🤖 AI Summary
This work addresses unsupervised disentanglement of content and style representations in sequential data. We propose V3, the first method to formalize variance-invariance inductive bias as a learnable constraint: content encodings must be stable across samples yet variable within each sample, while style encodings exhibit the opposite behavior. Our encoder-decoder architecture integrates unsupervised contrastive regularization, a discrete content codebook, and semantic alignment to achieve cross-modal disentanglement, few-shot out-of-distribution generalization, and symbol-level interpretability. Evaluated across diverse domains—including music (pitch/timbre), images (digit identity/color), and animation (motion/character appearance)—V3 achieves state-of-the-art performance.

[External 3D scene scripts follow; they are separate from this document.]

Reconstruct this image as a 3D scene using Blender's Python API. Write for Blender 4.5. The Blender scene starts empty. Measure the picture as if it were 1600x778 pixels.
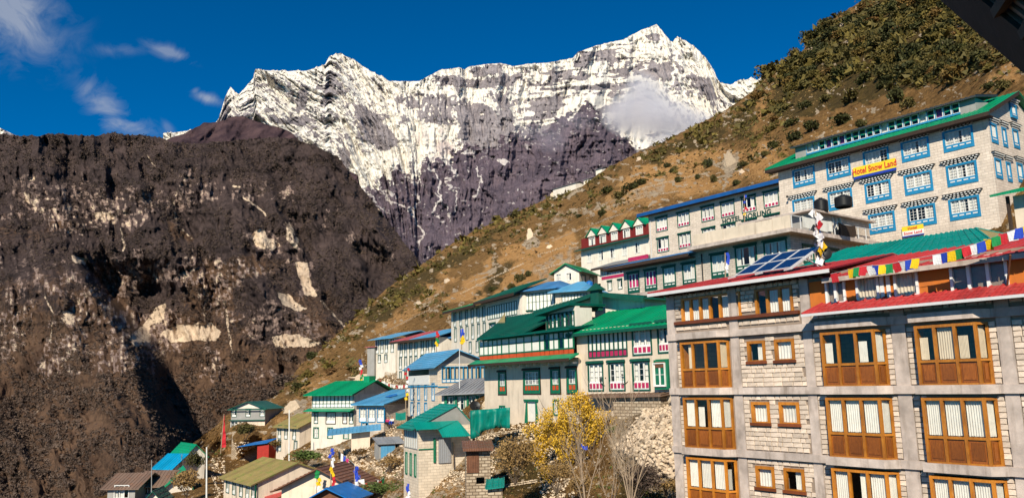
import bpy, math, random
import numpy as np
from mathutils import Matrix, Vector, Euler
random.seed(7); RNG = np.random.default_rng(7)
SC = bpy.context.scene; COL = SC.collection
R_ = math.radians
# ---------------------------------------------------------------- camera
F_PX, PITCH, ROLL = 1250.0, R_(9.6), R_(-1.2)
cam_data = bpy.data.cameras.new('camera'); cam = bpy.data.objects.new('camera', cam_data); COL.objects.link(cam)
cam_data.sensor_width = 36; cam_data.lens = 36*F_PX/1600; cam_data.clip_start = .1; cam_data.clip_end = 60000
CM = Matrix.Rotation(R_(90)+PITCH, 4, 'X') @ Matrix.Rotation(ROLL, 4, 'Z')
cam.matrix_world = CM; SC.camera = cam
RM = np.array(CM.to_3x3())
# ---------------------------------------------------------------- light
SUN_EL, SUN_H = R_(36), (-.28, -.96)            # horizontal direction towards the sun
sv = Vector((SUN_H[0]*math.cos(SUN_EL), SUN_H[1]*math.cos(SUN_EL), math.sin(SUN_EL))).normalized()
sl = bpy.data.lights.new('sun', 'SUN'); so = bpy.data.objects.new('sun', sl); COL.objects.link(so)
sl.energy = 4.4; sl.angle = R_(.5); sl.color = (1, .91, .74)
so.rotation_euler = (-sv).to_track_quat('-Z', 'Y').to_euler()
def nn(nodes, links, typ, *ins, **kw):
    n = nodes.new(typ)
    for k, v in kw.items(): setattr(n, k, v)
    for i, v in enumerate(ins):
        if v is None: continue
        if hasattr(v, 'links') or isinstance(v, bpy.types.NodeSocket): links.new(v, n.inputs[i])
        else: n.inputs[i].default_value = v
    return n
W = bpy.data.worlds.new('World'); SC.world = W; W.use_nodes = True
wn, wl = W.node_tree.nodes, W.node_tree.links
wn.clear()
wo = wn.new('ShaderNodeOutputWorld'); bg = wn.new('ShaderNodeBackground'); sky = wn.new('ShaderNodeTexSky')
sky.sky_type = 'NISHITA'; sky.sun_disc = False; sky.sun_elevation = SUN_EL
sky.sun_rotation = math.atan2(SUN_H[0], SUN_H[1]); sky.altitude = 3400; sky.dust_density = .7; sky.air_density = 1.0; sky.ozone_density = 3.0
bg.inputs[1].default_value = .066
hs = wn.new('ShaderNodeHueSaturation'); hs.inputs['Saturation'].default_value = 1.15; hs.inputs['Value'].default_value = 1.0
tv = wn.new('ShaderNodeVectorMath'); tv.operation = 'MULTIPLY'; tv.inputs[1].default_value = (.36, .80, 1.08); wl.new(sky.outputs[0], tv.inputs[0]); wl.new(tv.outputs[0], hs.inputs['Color'])
SC.view_settings.view_transform = 'Standard'; SC.view_settings.look = 'None'; SC.view_settings.exposure = 0.58; SC.view_settings.gamma = 1
SC.cycles.max_bounces = 5; SC.cycles.diffuse_bounces = 2; SC.cycles.glossy_bounces = 2; SC.cycles.transparent_max_bounces = 12
SC.cycles.volume_bounces = 3; SC.cycles.use_denoising = True; SC.cycles.caustics_reflective = False; SC.cycles.caustics_refractive = False
SC.cycles.volume_step_rate = 1.0; SC.cycles.volume_max_steps = 96

def rays(px, py):
    """photograph pixel -> unit-Y ray (numpy)"""
    px = np.asarray(px, float); py = np.asarray(py, float)
    v = np.stack([(px-800)/F_PX, -(py-389)/F_PX, -np.ones(np.broadcast(px, py).shape)], -1) @ RM.T
    return v/v[..., 1:2]
def P(px, py, D):
    return rays(px, py)*D if np.ndim(px) == 0 else rays(px, py)*np.asarray(D)[..., None]

# sky clouds: thin wisps in the sky texture, placed by direction
def wmath(op, a, b=None, c=None, clamp=False):
    n = nn(wn, wl, 'ShaderNodeMath', a, b, c, operation=op, use_clamp=clamp); return n.outputs[0]
geo = wn.new('ShaderNodeTexCoord'); dirv = geo.outputs['Generated']
cn = nn(wn, wl, 'ShaderNodeTexNoise'); wl.new(dirv, cn.inputs['Vector']); cn.inputs['Scale'].default_value = 27; cn.inputs['Detail'].default_value = 6; cn.inputs['Roughness'].default_value = .62; cn.inputs['Distortion'].default_value = .9
cloud = None
for (px, py, sx, sy, rot, amt) in [(15, 20, 85, 75, 20, .62), (70, 45, 60, 40, 30, .2), (165, 165, 55, 32, 50, .6), (195, 195, 62, 22, 15, .55), (135, 140, 22, 30, 60, .3), (265, 82, 46, 14, 12, .42),
                                   (190, 78, 60, 12, -8, .16), (322, 153, 27, 12, 14, .62), (305, 142, 12, 8, -40, .3), (262, 200, 10, 16, -30, .2)]:
    d = Vector(rays(px, py)).normalized()
    ax = (Vector(rays(px+10, py)).normalized()-d); ay = (Vector(rays(px, py+10)).normalized()-d); ax.normalize(); ay.normalize()
    c, s = math.cos(R_(rot)), math.sin(R_(rot)); ux = ax*c+ay*s; uy = ay*c-ax*s
    sub = nn(wn, wl, 'ShaderNodeVectorMath', dirv, tuple(d), operation='SUBTRACT').outputs[0]
    a = nn(wn, wl, 'ShaderNodeVectorMath', sub, tuple(ux*F_PX/sx), operation='DOT_PRODUCT').outputs['Value']
    b = nn(wn, wl, 'ShaderNodeVectorMath', sub, tuple(uy*F_PX/sy), operation='DOT_PRODUCT').outputs['Value']
    r = wmath('ADD', wmath('MULTIPLY', a, a), wmath('MULTIPLY', b, b))
    base = wmath('SUBTRACT', 1.15, wmath('SQRT', r))
    k = wmath('MULTIPLY', wmath('ADD', base, wmath('MULTIPLY_ADD', cn.outputs['Fac'], 3.4, -1.85)), amt, clamp=True)
    k = wmath('MINIMUM', k, amt)
    sf = wmath('MULTIPLY_ADD', base, .9, .22, clamp=True); k = wmath('MULTIPLY', k, wmath('MULTIPLY', sf, sf))
    fr = nn(wn, wl, 'ShaderNodeVectorMath', dirv, tuple(d), operation='DOT_PRODUCT').outputs['Value']
    k = wmath('MULTIPLY', k, wmath('GREATER_THAN', fr, .5))
    cloud = k if cloud is None else wmath('MAXIMUM', cloud, k)
mixc = nn(wn, wl, 'ShaderNodeMix', data_type='RGBA'); wl.new(cloud, mixc.inputs['Factor']); wl.new(hs.outputs[0], mixc.inputs['A']); mixc.inputs['B'].default_value = (4.6, 5.0, 5.8, 1)
wl.new(mixc.outputs['Result'], bg.inputs[0]); wl.new(bg.outputs[0], wo.inputs[0])

# ---------------------------------------------------------------- noise
_T = RNG.random((256, 256))
def vnoise(x, y, seed=0):
    x = np.asarray(x)+seed*37.7; y = np.asarray(y)+seed*91.3
    xi = np.floor(x).astype(int); yi = np.floor(y).astype(int); fx = x-xi; fy = y-yi
    fx = fx*fx*(3-2*fx); fy = fy*fy*(3-2*fy)
    a = _T[xi & 255, yi & 255]; b = _T[(xi+1) & 255, yi & 255]; c = _T[xi & 255, (yi+1) & 255]; d = _T[(xi+1) & 255, (yi+1) & 255]
    return (a*(1-fx)+b*fx)*(1-fy)+(c*(1-fx)+d*fx)*fy
def fbm(x, y, o=5, seed=0, g=.5):
    s = 0; a = 1; t = 0
    for i in range(o):
        s = s+a*vnoise(x*2**i, y*2**i, seed+i); t += a; a *= g
    return s/t
def ridged(x, y, o=5, seed=0, g=.55):
    s = 0; a = 1; t = 0
    for i in range(o):
        s = s+a*(1-np.abs(2*vnoise(x*2**i, y*2**i, seed+i)-1)); t += a; a *= g
    return s/t
def sstep(a, b, x):
    t = np.clip((x-a)/(b-a), 0, 1); return t*t*(3-2*t)
def seg_dist(X, Y, pts):
    d = np.full(X.shape, 1e9)
    for (x0, y0), (x1, y1) in zip(pts[:-1], pts[1:]):
        dx, dy = x1-x0, y1-y0; t = np.clip(((X-x0)*dx+(Y-y0)*dy)/(dx*dx+dy*dy+1e-9), 0, 1)
        d = np.minimum(d, np.hypot(X-x0-t*dx, Y-y0-t*dy))
    return d
def poly_in(X, Y, pts):
    ins = np.zeros(X.shape, bool); n = len(pts)
    for i in range(n):
        x0, y0 = pts[i]; x1, y1 = pts[(i+1) % n]
        if y0 == y1: continue
        c = ((y0 > Y) != (y1 > Y)) & (X < (x1-x0)*(Y-y0)/(y1-y0)+x0); ins ^= c
    return ins
def poly_soft(X, Y, pts, w):
    """1 inside, falling to 0 across about w pixels round the outline"""
    d = seg_dist(X, Y, list(pts)+[pts[0]]); d = np.where(poly_in(X, Y, pts), d, -d)
    return sstep(-w, w, d)
def curve(pts, x):
    p = np.array(pts, float); return np.interp(x, p[:, 0], p[:, 1])

# ---------------------------------------------------------------- object helpers
def finish(o, name=None, label=None, cat=None, group=None, kind=None):
    if label: o['label'] = label
    if cat: o['category'] = cat
    if group: o['group'] = group
    if kind: o['kind'] = kind
    return o
def link(name, data, mat=None, parent=None, loc=None, rz=0., **kw):
    o = bpy.data.objects.new(name, data); COL.objects.link(o)
    if mat is not None and data is not None and not len(data.materials): data.materials.append(mat)
    if parent is not None: o.parent = parent
    if loc is not None: o.location = loc
    if rz: o.rotation_euler = (0, 0, rz)
    return finish(o, **kw)
def fast_mesh(name, V, Fc, smooth=False):
    """V (n,3) array, Fc (m,k) array of equal polygons"""
    me = bpy.data.meshes.new(name); V = np.asarray(V, np.float32); Fc = np.asarray(Fc, np.int32); k = Fc.shape[1]
    me.vertices.add(len(V)); me.vertices.foreach_set('co', V.ravel())
    me.loops.add(Fc.size); me.loops.foreach_set('vertex_index', Fc.ravel())
    me.polygons.add(len(Fc)); me.polygons.foreach_set('loop_start', np.arange(0, Fc.size, k, dtype=np.int32))
    if smooth: me.polygons.foreach_set('use_smooth', np.ones(len(Fc), bool))
    me.update(calc_edges=True); return me
def grid_mesh(name, V, smooth=True, attrs=None):
    r, c = V.shape[:2]; i = np.arange(r*c).reshape(r, c)
    Fc = np.stack([i[:-1, :-1], i[1:, :-1], i[1:, 1:], i[:-1, 1:]], -1).reshape(-1, 4)
    me = fast_mesh(name, V.reshape(-1, 3), Fc, smooth)
    for k, a in (attrs or {}).items():
        at = me.attributes.new(k, 'FLOAT', 'POINT'); at.data.foreach_set('value', np.asarray(a, np.float32).ravel())
    return me
class MB:
    def __init__(s): s.v = []; s.f = []
    def poly(s, vs, fs):
        n = len(s.v); s.v += [tuple(p) for p in vs]; s.f += [tuple(i+n for i in f) for f in fs]; return s
    def box(s, x0, x1, y0, y1, z0, z1):
        return s.poly([(x0, y0, z0), (x1, y0, z0), (x1, y1, z0), (x0, y1, z0), (x0, y0, z1), (x1, y0, z1), (x1, y1, z1), (x0, y1, z1)],
                      [(0, 3, 2, 1), (4, 5, 6, 7), (0, 1, 5, 4), (1, 2, 6, 5), (2, 3, 7, 6), (3, 0, 4, 7)])
    def slab(s, pts, t, d=None):
        """polygon pts (any plane) thickened by t along -z (or vector d)"""
        d = Vector(d) if d is not None else Vector((0, 0, -t)); n = len(pts); P_ = [Vector(p) for p in pts]
        vs = P_+[p+d for p in P_]
        return s.poly(vs, [tuple(range(n)), tuple(range(2*n-1, n-1, -1))]+[(i, i+n, (i+1) % n+n, (i+1) % n) for i in range(n)])
    def bar(s, a, b, w, h=None, up=(0, 0, 1)):
        a = Vector(a); b = Vector(b); h = h or w; d = (b-a).normalized(); u = Vector(up)
        if abs(d.dot(u)) > .98: u = Vector((1, 0, 0))
        x = d.cross(u).normalized()*w/2; y = x.cross(d).normalized()*h/2
        vs = [a-x-y, a+x-y, a+x+y, a-x+y, b-x-y, b+x-y, b+x+y, b-x+y]
        return s.poly(vs, [(0, 1, 2, 3), (7, 6, 5, 4), (0, 4, 5, 1), (1, 5, 6, 2), (2, 6, 7, 3), (3, 7, 4, 0)])
    def tube(s, pts, rs, n=6, cap=True):
        pts = [Vector(p) for p in pts]
        if not isinstance(rs, (list, tuple)): rs = [rs]*len(pts)
        b = len(s.v)
        for i, p in enumerate(pts):
            d = (pts[min(i+1, len(pts)-1)]-pts[max(i-1, 0)]).normalized(); u = Vector((0, 0, 1)) if abs(d.z) < .9 else Vector((1, 0, 0))
            x = d.cross(u).normalized(); y = d.cross(x)
            for k in range(n):
                a = 2*math.pi*k/n; s.v.append(tuple(p+x*math.cos(a)*rs[i]+y*math.sin(a)*rs[i]))
        for i in range(len(pts)-1):
            for k in range(n):
                k2 = (k+1) % n; s.f.append((b+i*n+k, b+i*n+k2, b+(i+1)*n+k2, b+(i+1)*n+k))
        if cap: s.f.append(tuple(b+k for k in range(n))[::-1]); s.f.append(tuple(b+(len(pts)-1)*n+k for k in range(n)))
        return s
    def mesh(s, name='mesh', smooth=False):
        me = bpy.data.meshes.new(name); me.from_pydata(s.v, [], s.f)
        if smooth: me.polygons.foreach_set('use_smooth', [True]*len(s.f))
        me.update(); return me
    def build(s, name, mat, parent=None, smooth=False, **kw):
        return link(name, s.mesh(name, smooth), mat, parent, **kw)
_cache = {}
def cached(key, fn):
    if key not in _cache: _cache[key] = fn()
    return _cache[key]
def empty(name, loc, rz=0., label=None, cat=None, group=None):
    return link(name, None, None, None, loc, rz, label=label, cat=cat, group=group)
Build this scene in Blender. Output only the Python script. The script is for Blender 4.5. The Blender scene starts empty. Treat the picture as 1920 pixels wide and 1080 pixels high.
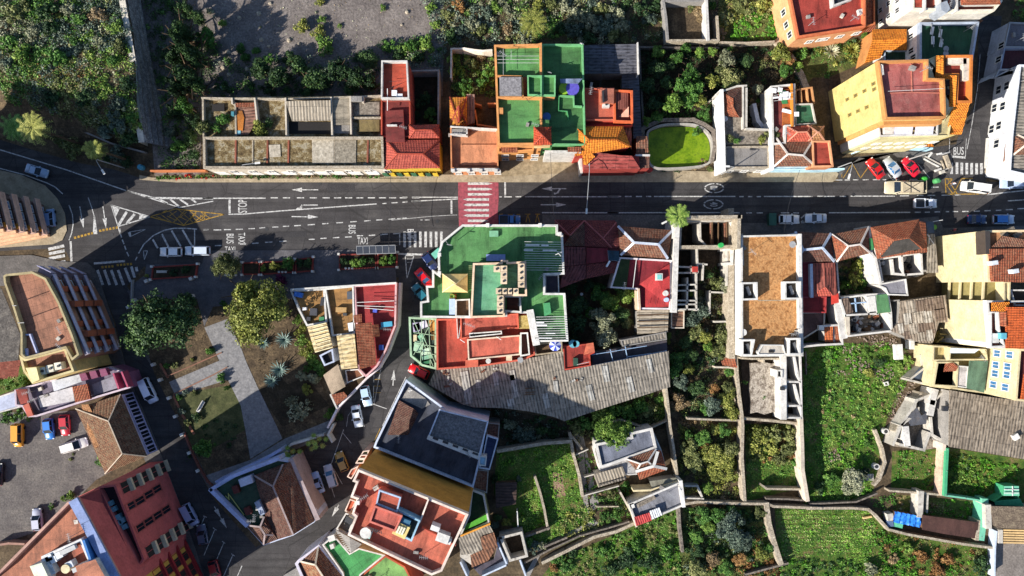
import bpy,math,random
import numpy as np
from mathutils import Vector
R=math.radians
rnd=random.Random(7)
S=0.1;H=128.0;KZ=3.857
scene=bpy.context.scene
COL=scene.collection
# ---------------------------------------------------------------- camera, sky, sun, exposure
cam_d=bpy.data.cameras.new("camera");cam=bpy.data.objects.new("camera",cam_d);COL.objects.link(cam)
cam.location=(0,0,H);cam.rotation_euler=(0,0,0)
cam_d.sensor_width=36;cam_d.lens=24.0;cam_d.clip_end=2000;cam_d.clip_start=1
scene.camera=cam
SUN_EL,SUN_DX,SUN_DY=29.0,-0.842,-0.54
world=bpy.data.worlds.new("World");scene.world=world;world.use_nodes=True
wn=world.node_tree;bg=wn.nodes["Background"]
sky=wn.nodes.new("ShaderNodeTexSky");sky.sky_type='NISHITA';sky.sun_disc=False
sky.sun_elevation=R(SUN_EL);sky.sun_rotation=math.atan2(SUN_DX,SUN_DY)
wn.links.new(sky.outputs[0],bg.inputs[0]);sky.ozone_density=4.0;bg.inputs[1].default_value=0.09
sd=bpy.data.lights.new("sun",'SUN');sun=bpy.data.objects.new("sun",sd);COL.objects.link(sun)
sd.energy=5.0;sd.angle=R(0.5);sd.color=(1,.95,.87)
_d=Vector((SUN_DX*math.cos(R(SUN_EL)),SUN_DY*math.cos(R(SUN_EL)),math.sin(R(SUN_EL))))
sun.rotation_euler=_d.to_track_quat('Z','Y').to_euler();sun.location=(-80,-50,90)
vs=scene.view_settings;vs.view_transform='Standard';vs.look='None';vs.gamma=1;vs.exposure=0.85
try: scene.cycles.max_bounces=5;scene.cycles.diffuse_bounces=2
except Exception: pass
# ---------------------------------------------------------------- pixels of the survey photo -> metres
OX=OY=0.0;K=KZ
def TL(c,r):
    global OX,OY,K
    OX=[0,380,760,1140,1520][c];OY=[0,260,520,800][r];K=KZ
def PX():
    global OX,OY,K
    OX=OY=0.0;K=1.0
def P(x,y,z=0.0):
    px=OX+x/K;py=OY+y/K;f=(H - z)/H*S
    return Vector(((px - 960)*f,(540 - py)*f,z))
def PP(pts,z): return [P(x,y,z) for x,y in pts]
# ---------------------------------------------------------------- materials
MATS={}
def srgb(c):
    if isinstance(c,str):
        c=tuple(int(c[i:i+2],16)/255 for i in (0,2,4))
    return tuple(((v/12.92) if v <= .04045 else ((v+.055)/1.055) ** 2.4) for v in c)+(1,)
class NT:
    def __init__(s,name,rough=.85):
        s.m=bpy.data.materials.new(name);s.m.use_nodes=True;s.t=s.m.node_tree
        s.b=s.t.nodes["Principled BSDF"];s.b.inputs["Roughness"].default_value=rough
        s.b.inputs["Specular IOR Level"].default_value=.25
        s.uv=s.t.nodes.new("ShaderNodeUVMap");s.uv.uv_map="UVMap"
        s.src=s.uv.outputs[0]
    def n(s,t,**k):
        o=s.t.nodes.new(t)
        for a,v in k.items():
            if a.startswith("i_"): o.inputs[a[2:].replace("_"," ")].default_value=v
            else: setattr(o,a,v)
        return o
    def l(s,a,b): s.t.links.new(a,b)
    def noise(s,scale,detail=4,rough=.6,src=None):
        o=s.n("ShaderNodeTexNoise");o.inputs["Scale"].default_value=scale
        o.inputs["Detail"].default_value=detail;o.inputs["Roughness"].default_value=rough
        s.l(src or s.src,o.inputs["Vector"]);return o.outputs["Fac"]
    def mapping(s,sc,rot=0):
        o=s.n("ShaderNodeMapping");o.inputs["Scale"].default_value=sc;o.inputs["Rotation"].default_value=(0,0,rot)
        s.l(s.src,o.inputs["Vector"]);return o.outputs[0]
    def ramp(s,fac,stops):
        o=s.n("ShaderNodeValToRGB");e=o.color_ramp.elements
        while len(e) < len(stops): e.new(.5)
        for i,(p,c) in enumerate(stops): e[i].position=p;e[i].color=srgb(c) if not isinstance(c,float) else (c,c,c,1)
        s.l(fac,o.inputs[0]);return o.outputs[0]
    def mix(s,a,b,f,mode='MIX'):
        o=s.n("ShaderNodeMix",data_type='RGBA',blend_type=mode)
        for v,i in ((f,0),(a,6),(b,7)):
            if isinstance(v,(int,float)): o.inputs[i].default_value=v
            elif isinstance(v,(tuple,str)): o.inputs[i].default_value=srgb(v)
            else: s.l(v,o.inputs[i])
        return o.outputs[2]
    def bump(s,h,st=.4,d=.05):
        o=s.n("ShaderNodeBump");o.inputs["Strength"].default_value=st;o.inputs["Distance"].default_value=d
        s.l(h,o.inputs["Height"]);s.l(o.outputs[0],s.b.inputs["Normal"])
    def done(s,col): 
        if isinstance(col,(tuple,str)): s.b.inputs["Base Color"].default_value=srgb(col)
        else: s.l(col,s.b.inputs["Base Color"])
        return s.m
def scale(c,f):
    c=[int(c[i:i+2],16) for i in (0,2,4)]
    return "%02x%02x%02x" % tuple(max(0,min(255,int(v*f))) for v in c)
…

Under few-shot adaptation, it surpasses supervised baselines; moreover, its learned content codebook exhibits strong alignment with human prior knowledge.
📝 Abstract
We contribute an unsupervised method that effectively learns disentangled content and style representations from sequences of observations. Unlike most disentanglement algorithms that rely on domain-specific labels or knowledge, our method is based on the insight of domain-general statistical differences between content and style -- content varies more among different fragments within a sample but maintains an invariant vocabulary across data samples, whereas style remains relatively invariant within a sample but exhibits more significant variation across different samples. We integrate such inductive bias into an encoder-decoder architecture and name our method after V3 (variance-versus-invariance). Experimental results show that V3 generalizes across multiple domains and modalities, successfully learning disentangled content and style representations, such as pitch and timbre from music audio, digit and color from images of hand-written digits, and action and character appearance from simple animations. V3 demonstrates strong disentanglement performance compared to existing unsupervised methods, along with superior out-of-distribution generalization under few-shot adaptation compared to supervised counterparts. Lastly, symbolic-level interpretability emerges in the learned content codebook, forging a near one-to-one alignment between machine representation and human knowledge.